Mund: Damit geht es dann auch weiter, allerdings wieder etwas frischer. Holz und Sägespäne und daure Früchte. Dann wird es sehr trocken. Buttriges Gebäck wird gereicht. Mit Limette und Quark. Es gibt auch Milchkaffee. Nach einiger Zeit kommt die florale Note wieder raus. Blüten, Lavendel, Honig.
Abgang: Saures Holz (gibt es sowas?). Dann wird es, entschuldigt meine Sprachwahl, furztrocken. Mit ganz trockener, dunkler Schokolade. Wenn sie so leicht grau/weiß ist und einem schon aus der Packung entgegen bröselt. Irgendwie schmuggeln sich noch Trauben dazwischen.
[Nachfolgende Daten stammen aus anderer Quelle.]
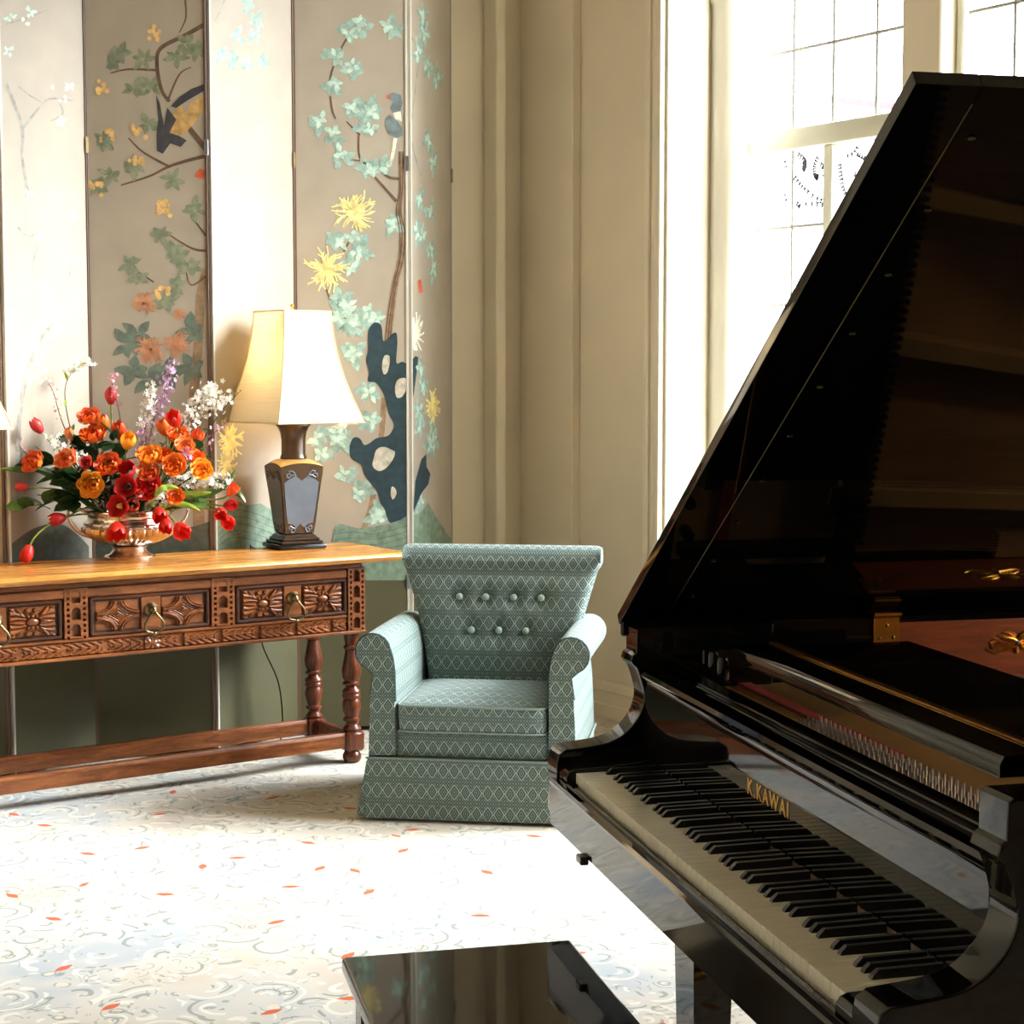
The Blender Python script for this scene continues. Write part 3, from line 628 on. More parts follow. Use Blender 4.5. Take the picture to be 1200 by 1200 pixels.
def rosette(s_, t_):
    x, y = (s_ - .5) * 2, (t_ - .5) * 2; r = math.hypot(x, y); a_ = math.atan2(y, x)
    if r < .26: return .55 + .45 * math.sqrt(max(0, 1 - (r / .26) ** 2))
    if r < .33: return .2
    ax_, ay = abs(x), abs(y); m_ = max(ax_, ay)
    if m_ > .97: return .1
    if ay > ax_ * 1.5 and r > .5:                        # small beads above and below
        q = math.hypot(ax_ - .17, ay - .78)
        return .8 if q < .13 else .12
    w_ = math.atan2(ay, ax_) + .55 * (r - .3) * (1 if ay < ax_ else -1)   # leaf ribs sweep into the corners
    return .3 + .65 * abs(math.sin(w_ * 7.5)) ** .7 * (1 - .25 * r)
def tracery(s_, t_):
    x, y = (s_ - .5) * 2, (t_ - .5) * 2; d = min(math.hypot(abs(x) - 1, abs(y) - 1), 9)
    if d < .70: return .08
    if d < .76: return .75
    if d < .80: return .45
    if d < .90: return .95
    m_ = abs(x) + abs(y)
    if m_ < .12: return .7
    if d > .98: return .25 + .35 * abs(math.sin(d * 26)) if m_ < .75 else .3
    return .55
def pull(parent, x, z, y):
    bm = B(); lathe(bm, [(.022, 0), (.024, .004), (.018, .01), (.013, .016), (.014, .024), (.008, .032), (.0, .034)], 16, Matrix.Translation((x, y, z)) @ Matrix.Rotation(PI / 2, 4, 'X'), cap=False)
    b_ = obj('pull_boss', bm, M['iron'], parent, 50)
    bm = B(); P = spline([(x, y - .028, z - .006), (x + .014, y - .03, z - .02), (x + .034, y - .03, z - .047), (x + .03, y - .03, z - .072), (x + .008, y - .03, z - .08), (x, y - .031, z - .083), (x - .008, y - .03, z - .08), (x - .03, y - .03, z - .072), (x - .034, y - .03, z - .047), (x - .014, y - .03, z - .02)], 4, True)
    tube(bm, P, .0042, 8, closed=True); sphere(bm, (x, y - .031, z - .083), .008, 8, 6); sphere(bm, (x, y - .03, z - .004), .009, 8, 6); obj('drop_ring', bm, M['iron'], parent, 60)
def drawer(x0, x1, kind):
    bm = B(); z0, z1 = .576, .710; y = FY
    box(bm, (x0, y + .006, z0), (x1, y + .16, z1))
    for a_, b_ in (((x0, z0), (x1, z0 + .012)), ((x0, z1 - .012), (x1, z1)), ((x0, z0), (x0 + .012, z1)), ((x1 - .012, z0), (x1, z1))): box(bm, (a_[0], y - .006, a_[1]), (b_[0], y + .01, b_[1]), .004)
    xm = (x0 + x1) / 2; mw = .036
    d = obj('drawer', bm, M['oakdark'], table, 30)
    for s0, s1 in ((x0 + .022, xm - mw - .006), (xm + mw + .006, x1 - .022)):
        bm = B(); hfield(bm, s0, s1, z0 + .016, z1 - .016, 72, 60, rosette if kind else tracery, y + .006, .02 if kind else .016)
        obj('carved_panel', bm, M['oak'], d, 50, recalc=False)
    bm = B(); box(bm, (xm - mw, y - .003, z0 + .01), (xm + mw, y + .01, z1 - .01), .002); obj('muntin', bm, M['oak'], d, 30)
    pull(d, xm + .0, (z0 + z1) / 2 + .012, y - .003)
drawer(-1.071 + .006, -.615 - .006, 0); drawer(-.521 + .006, -.062, 1); drawer(-1.618, -1.158 - .006, 1)
LEG = [(.012, .0), (.03, .004), (.036, .016), (.036, .028), (.028, .042), (.022, .05)]
LEG2 = [(.03, .12), (.034, .126), (.036, .132), (.03, .139), (.024, .147), (.026, .155), (.033, .162), (.033, .17), (.025, .176), (.027, .182), (.033, .2), (.036, .217), (.035, .232), (.030, .245), (.035, .25), (.036, .258), (.033, .264), (.036, .271), (.034, .279), (.024, .288), (.022, .294), (.034, .3), (.034, .307), (.027, .313), (.033, .324), (.037, .345), (.036, .362), (.03, .392), (.025, .42), (.023, .432), (.03, .438), (.03, .446), (.023, .452), (.028, .48), (.03, .502)]
for lx in (-.02, -1.662):
    for ly in (0, .305):
        bm = B(); lathe(bm, LEG, 20); lathe(bm, LEG2, 24); box(bm, (-.038, -.038, .046), (.038, .038, .122), .009)
        o = obj('leg', bm, M['oakleg'], table, 40); o.location = (lx, ly, 0)
def rail(bm, x0, x1, y):   # moulded stretcher
    prism(bm, [(y - .024, .062), (y + .024, .062), (y + .024, .108), (y + .016, .118), (y - .012, .118), (y - .018, .11), (y - .024, .106)], x0, x1, 'X')
for y in (0, .305): bm = B(); rail(bm, -1.626, -.056, y); obj('stretcher', bm, M['oak'], table, 30)
for x in (-.02, -1.662): bm = B(); prism(bm, [(x - .022, .064), (x + .022, .064), (x + .022, .11), (x + .012, .118), (x - .012, .118), (x - .022, .11)], .036, .269, 'Y'); obj('stretcher', bm, M['oakleg'], table, 30)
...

Fazit: Verrückt sowas trinken zu können. Es ist aber schon einer für „es mal erleben“. Eine ganze Flasche davon… puh, na gut ich nehme eine. 😉 90/100
Tomfarclas 2003 – Anam na h-Alba
Zum Schluß noch ein undisclosed Glenfarclas. Tom von Anam na h-Alba greift gerne zu diesem Kunstgriff, wenn er den Namen nicht nennen darf. In der Flasche ist ein 15 Jahre alter Single Malt aus einem 1st Fill Sherry Cask. 317 Flaschen mit 57,9% wurden abgefüllt. Link zur Whiskybase
Nase: Ah. Fresh Sherry. Boullion mit gekochtem Rindfleisch. Superwürzig. Mit Lorbeer, Wacholder und allem was man da so erwaret. Ziemlich viel Lack und Farben. In einer milden Variante, falls es sowas gibt. Dann schüttet man einiges an Früchten in die Brühe. Wenn das schön verkocht ist kümmern wir uns um die Nachspeise. Zimtrollen und Nussplunder.
Mund: Deutlich weniger aufdringlich und runder als die Nase. Der Whisky darf langsam auch mitspielen. Weiterhin ist da viel Salz und etwas Würze. Die Früchte gehen eher in Richtung Orange. Beim zweiten Schluck gibts etwas Pfeffer und Pflaumen. Spannendes Wechselspiel.
Abgang: Zum Abschluss wird er eher eindimensional mit viel Leder und etwas Tabak. Die Früchte sind nur noch angedeutet und jetzt eher rot. Kirsche?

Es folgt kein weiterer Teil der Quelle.